The American Trucking Asso­ciations’ Tech­nology & Main­tenance Council publishes the bible when it comes to identifying tire wear conditions. This is an industry publication to which most tire companies have contributed. This book will aid in identifying the causes of specific tire irregular wear conditions and ways to rectify the problem. Is it alignment related? Is the problem due to running a tire with little or no air? Maybe the worn suspension components contributed to the condition.

You can order the Radial Tire Wear Conditions & Analysis Guide online at the ATA website – This book is a tool that can be used as a class in Truck Tires 101.
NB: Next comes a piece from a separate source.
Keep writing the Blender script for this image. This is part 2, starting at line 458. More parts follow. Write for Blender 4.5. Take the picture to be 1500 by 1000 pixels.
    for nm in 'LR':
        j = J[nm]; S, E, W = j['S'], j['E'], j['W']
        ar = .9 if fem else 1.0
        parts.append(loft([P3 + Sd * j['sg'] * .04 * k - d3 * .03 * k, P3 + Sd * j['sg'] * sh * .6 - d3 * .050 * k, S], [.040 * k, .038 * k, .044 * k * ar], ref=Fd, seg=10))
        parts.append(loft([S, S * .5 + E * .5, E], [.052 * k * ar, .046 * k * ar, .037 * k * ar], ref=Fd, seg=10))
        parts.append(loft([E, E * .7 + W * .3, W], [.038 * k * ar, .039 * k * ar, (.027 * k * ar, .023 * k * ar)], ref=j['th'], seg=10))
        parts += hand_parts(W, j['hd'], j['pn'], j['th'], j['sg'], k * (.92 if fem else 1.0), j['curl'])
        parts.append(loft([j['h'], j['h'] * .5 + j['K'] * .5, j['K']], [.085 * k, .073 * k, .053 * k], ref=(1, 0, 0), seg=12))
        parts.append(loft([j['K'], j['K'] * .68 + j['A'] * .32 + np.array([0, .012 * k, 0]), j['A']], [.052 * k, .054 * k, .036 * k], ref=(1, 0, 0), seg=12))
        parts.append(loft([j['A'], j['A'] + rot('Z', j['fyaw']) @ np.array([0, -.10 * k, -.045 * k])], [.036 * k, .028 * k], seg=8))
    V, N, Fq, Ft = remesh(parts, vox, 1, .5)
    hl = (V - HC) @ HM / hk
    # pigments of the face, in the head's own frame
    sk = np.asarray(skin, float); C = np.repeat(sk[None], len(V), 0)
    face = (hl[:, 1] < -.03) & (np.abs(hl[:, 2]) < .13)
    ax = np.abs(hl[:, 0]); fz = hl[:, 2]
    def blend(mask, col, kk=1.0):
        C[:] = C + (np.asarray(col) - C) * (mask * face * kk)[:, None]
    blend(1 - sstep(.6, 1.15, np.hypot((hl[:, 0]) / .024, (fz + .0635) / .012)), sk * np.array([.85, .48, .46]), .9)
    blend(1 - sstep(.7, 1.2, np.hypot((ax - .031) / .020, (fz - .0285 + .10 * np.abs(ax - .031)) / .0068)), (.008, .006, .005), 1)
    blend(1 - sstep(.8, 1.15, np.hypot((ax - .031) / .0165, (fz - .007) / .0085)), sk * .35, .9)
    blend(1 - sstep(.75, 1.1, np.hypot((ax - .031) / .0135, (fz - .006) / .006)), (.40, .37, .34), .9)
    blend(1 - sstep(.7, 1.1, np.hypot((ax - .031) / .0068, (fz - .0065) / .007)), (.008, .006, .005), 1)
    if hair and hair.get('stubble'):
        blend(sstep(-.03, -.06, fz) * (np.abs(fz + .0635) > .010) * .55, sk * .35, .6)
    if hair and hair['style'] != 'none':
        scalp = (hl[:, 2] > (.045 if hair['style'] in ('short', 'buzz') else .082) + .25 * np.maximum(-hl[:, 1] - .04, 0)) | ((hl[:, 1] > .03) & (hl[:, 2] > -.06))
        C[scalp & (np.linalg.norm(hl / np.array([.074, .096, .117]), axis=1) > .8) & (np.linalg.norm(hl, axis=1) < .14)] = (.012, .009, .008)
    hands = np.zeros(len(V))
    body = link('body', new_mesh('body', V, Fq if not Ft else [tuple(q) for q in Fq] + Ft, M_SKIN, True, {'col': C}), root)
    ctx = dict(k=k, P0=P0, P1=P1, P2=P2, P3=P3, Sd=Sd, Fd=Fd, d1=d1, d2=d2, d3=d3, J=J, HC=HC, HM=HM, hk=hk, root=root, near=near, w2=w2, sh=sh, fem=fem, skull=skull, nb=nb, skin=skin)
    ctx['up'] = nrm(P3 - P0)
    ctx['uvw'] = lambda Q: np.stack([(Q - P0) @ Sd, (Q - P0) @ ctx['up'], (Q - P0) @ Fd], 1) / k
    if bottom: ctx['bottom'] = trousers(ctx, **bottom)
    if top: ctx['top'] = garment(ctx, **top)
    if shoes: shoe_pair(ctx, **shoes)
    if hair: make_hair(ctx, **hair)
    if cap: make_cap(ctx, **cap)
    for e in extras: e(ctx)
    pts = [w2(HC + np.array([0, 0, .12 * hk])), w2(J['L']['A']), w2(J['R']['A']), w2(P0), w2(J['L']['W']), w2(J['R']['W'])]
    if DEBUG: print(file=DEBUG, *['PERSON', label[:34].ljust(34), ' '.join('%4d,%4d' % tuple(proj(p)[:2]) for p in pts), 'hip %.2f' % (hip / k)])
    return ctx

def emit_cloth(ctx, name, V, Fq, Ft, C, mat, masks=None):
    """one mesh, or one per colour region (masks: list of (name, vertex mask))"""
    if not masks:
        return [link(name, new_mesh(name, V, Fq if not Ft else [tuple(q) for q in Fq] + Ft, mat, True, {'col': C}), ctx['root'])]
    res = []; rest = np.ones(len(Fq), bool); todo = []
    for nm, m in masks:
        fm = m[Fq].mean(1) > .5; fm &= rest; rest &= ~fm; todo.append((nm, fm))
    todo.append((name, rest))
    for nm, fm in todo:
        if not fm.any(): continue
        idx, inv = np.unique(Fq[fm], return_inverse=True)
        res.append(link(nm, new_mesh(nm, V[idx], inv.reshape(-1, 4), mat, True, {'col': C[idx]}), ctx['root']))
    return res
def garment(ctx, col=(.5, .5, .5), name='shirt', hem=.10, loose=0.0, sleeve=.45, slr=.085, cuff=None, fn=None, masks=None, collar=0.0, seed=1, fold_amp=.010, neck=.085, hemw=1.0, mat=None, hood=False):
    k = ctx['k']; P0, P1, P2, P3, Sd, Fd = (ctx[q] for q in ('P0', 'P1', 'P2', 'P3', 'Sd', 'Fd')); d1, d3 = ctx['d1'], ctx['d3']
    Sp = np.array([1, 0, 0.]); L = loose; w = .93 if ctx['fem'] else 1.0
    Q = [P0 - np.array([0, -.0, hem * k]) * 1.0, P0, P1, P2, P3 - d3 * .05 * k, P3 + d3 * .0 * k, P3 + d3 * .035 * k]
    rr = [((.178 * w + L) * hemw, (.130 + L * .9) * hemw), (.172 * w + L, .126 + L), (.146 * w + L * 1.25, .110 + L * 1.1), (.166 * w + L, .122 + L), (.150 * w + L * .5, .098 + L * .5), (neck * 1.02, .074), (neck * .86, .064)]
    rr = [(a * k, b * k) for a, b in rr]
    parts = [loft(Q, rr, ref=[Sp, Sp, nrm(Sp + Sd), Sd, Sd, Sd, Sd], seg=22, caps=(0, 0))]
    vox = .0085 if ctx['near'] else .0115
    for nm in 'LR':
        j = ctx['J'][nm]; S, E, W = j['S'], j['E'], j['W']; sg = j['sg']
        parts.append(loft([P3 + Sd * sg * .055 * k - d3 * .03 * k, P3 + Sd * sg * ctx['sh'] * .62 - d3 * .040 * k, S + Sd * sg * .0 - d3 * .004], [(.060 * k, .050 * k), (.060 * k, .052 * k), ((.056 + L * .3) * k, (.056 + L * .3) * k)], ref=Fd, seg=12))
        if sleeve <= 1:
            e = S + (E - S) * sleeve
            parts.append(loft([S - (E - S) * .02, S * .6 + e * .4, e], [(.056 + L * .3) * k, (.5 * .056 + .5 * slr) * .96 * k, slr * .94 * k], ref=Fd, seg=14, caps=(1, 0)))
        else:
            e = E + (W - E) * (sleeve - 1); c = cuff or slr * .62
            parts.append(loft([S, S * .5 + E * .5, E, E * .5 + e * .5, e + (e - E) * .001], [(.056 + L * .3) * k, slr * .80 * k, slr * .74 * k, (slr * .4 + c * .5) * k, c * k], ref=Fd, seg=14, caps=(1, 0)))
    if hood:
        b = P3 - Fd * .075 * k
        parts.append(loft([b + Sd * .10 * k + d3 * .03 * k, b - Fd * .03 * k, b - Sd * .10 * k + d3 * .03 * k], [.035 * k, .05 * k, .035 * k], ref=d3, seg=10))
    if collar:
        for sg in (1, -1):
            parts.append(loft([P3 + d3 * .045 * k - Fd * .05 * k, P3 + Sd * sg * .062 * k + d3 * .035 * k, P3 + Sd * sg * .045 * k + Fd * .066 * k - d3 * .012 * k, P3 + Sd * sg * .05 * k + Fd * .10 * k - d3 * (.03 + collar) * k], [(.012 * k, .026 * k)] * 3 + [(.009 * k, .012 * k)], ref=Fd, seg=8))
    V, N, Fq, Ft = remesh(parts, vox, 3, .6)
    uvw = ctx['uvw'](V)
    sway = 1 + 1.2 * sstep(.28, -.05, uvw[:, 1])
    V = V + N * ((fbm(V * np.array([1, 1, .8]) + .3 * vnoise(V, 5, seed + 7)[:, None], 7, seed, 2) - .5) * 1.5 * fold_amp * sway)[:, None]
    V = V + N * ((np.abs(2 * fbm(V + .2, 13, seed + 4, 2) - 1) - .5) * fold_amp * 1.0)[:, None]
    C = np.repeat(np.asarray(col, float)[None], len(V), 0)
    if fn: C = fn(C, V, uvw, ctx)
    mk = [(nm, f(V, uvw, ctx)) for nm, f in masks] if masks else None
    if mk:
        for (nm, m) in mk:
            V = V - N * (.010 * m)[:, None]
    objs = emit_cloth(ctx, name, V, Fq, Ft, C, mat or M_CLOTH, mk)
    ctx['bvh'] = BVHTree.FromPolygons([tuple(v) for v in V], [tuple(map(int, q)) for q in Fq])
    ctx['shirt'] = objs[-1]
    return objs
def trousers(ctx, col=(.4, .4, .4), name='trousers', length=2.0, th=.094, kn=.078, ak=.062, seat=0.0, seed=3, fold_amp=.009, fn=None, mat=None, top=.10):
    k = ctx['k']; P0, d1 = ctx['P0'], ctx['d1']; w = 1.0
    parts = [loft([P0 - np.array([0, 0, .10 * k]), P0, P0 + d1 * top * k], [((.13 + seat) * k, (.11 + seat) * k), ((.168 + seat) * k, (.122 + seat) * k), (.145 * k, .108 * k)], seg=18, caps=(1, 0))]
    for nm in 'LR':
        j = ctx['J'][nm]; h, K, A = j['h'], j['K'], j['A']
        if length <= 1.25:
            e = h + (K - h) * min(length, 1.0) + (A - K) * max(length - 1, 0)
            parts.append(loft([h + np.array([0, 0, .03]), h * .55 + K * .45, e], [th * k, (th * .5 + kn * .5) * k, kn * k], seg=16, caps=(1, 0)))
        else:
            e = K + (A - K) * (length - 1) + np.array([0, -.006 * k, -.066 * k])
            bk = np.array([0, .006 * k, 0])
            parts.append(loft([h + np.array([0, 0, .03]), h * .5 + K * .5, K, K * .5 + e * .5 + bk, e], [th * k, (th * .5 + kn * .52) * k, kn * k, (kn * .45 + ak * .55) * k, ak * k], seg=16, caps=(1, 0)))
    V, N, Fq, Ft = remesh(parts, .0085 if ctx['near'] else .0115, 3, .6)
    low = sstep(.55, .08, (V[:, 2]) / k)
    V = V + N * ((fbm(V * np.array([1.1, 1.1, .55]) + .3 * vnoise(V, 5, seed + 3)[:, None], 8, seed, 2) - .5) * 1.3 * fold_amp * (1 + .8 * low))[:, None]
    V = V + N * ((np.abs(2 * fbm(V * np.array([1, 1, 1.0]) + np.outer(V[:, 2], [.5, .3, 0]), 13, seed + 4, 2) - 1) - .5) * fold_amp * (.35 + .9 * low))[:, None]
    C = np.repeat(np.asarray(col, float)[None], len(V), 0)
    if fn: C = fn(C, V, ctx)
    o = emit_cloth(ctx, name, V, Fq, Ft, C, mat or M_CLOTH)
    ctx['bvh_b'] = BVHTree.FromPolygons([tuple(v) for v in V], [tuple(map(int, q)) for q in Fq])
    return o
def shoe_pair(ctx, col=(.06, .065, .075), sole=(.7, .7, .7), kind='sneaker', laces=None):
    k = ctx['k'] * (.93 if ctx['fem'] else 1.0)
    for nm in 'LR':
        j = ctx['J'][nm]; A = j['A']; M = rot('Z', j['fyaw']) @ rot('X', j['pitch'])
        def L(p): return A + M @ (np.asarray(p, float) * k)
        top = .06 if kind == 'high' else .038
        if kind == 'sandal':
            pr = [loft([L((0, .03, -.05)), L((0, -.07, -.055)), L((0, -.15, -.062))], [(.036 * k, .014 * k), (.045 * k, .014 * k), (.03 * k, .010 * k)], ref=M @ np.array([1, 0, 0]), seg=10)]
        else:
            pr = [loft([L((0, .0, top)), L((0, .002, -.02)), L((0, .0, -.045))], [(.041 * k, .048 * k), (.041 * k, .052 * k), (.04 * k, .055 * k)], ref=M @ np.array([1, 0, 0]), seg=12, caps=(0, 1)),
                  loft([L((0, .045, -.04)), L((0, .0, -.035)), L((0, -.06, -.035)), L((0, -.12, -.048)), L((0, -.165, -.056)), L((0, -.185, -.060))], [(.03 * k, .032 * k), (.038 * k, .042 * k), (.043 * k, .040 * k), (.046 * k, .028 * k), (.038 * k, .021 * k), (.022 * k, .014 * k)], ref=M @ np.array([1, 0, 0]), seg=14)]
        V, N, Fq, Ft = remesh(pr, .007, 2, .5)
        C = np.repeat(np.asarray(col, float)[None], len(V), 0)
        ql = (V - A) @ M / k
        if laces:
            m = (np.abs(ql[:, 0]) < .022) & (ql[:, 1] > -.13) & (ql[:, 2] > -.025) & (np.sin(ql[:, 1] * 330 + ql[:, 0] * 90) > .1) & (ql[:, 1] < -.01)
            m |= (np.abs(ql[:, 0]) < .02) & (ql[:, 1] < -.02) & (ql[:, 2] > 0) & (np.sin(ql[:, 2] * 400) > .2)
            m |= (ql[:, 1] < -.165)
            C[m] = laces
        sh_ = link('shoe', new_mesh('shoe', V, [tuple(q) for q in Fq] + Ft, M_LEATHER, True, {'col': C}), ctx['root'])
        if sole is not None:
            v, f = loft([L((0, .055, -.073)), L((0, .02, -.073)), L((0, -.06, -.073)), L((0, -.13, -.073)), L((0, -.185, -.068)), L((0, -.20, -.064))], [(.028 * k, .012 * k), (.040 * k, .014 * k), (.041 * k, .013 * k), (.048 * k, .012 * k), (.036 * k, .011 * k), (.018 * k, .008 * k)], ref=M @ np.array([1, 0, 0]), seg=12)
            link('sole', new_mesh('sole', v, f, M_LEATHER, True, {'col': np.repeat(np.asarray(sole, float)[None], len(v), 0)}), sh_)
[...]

Putting on a tire class for a fleet’s drivers and mechanics is not a one-time opportunity for a tire dealership. This should be done on a regular basis because of the typically large turnover of drivers. The more these folks understand tires, the more it will help the fleet’s bottom line.

Making Changes
Fleets are very educated end users and want to see real data generated by their own fleet before they make any serious changes to their tire programs. Choosing a new tire make/model can have a major impact on a fleet. Work-ing with a fleet to design a good tire test is not easy and takes considerable time and effort. There is nothing worse than running a tire evaluation for two years and then discovering you can’t make a recommendation because half of the tires are lost, data was not recorded or tires were damaged – the list can go on and on.

Sample size is very important when running a test to determine if Tire A or Tire B is best for the fleet. The more uncontrollable fleet variables, the larger the sample size that is required.

In most fleets, there are many different vehicle specifications. The tractor is not typically married to the trailer, or the tires are removed from service and sent to the retreader. All of these issues need to be fully understood before simply putting Tire A on 25 vehicles and Tire B on 25 vehicles and hoping you will learn something from the evaluation.

Fleets need to understand the test process and have complete buy-in with their mechanics and drivers. The data required to generate a final conclusion must be well thought through.

Tire dealers who work closely on a day-to-day basis with their fleet customers hold the real keys to successful long-term business relationships.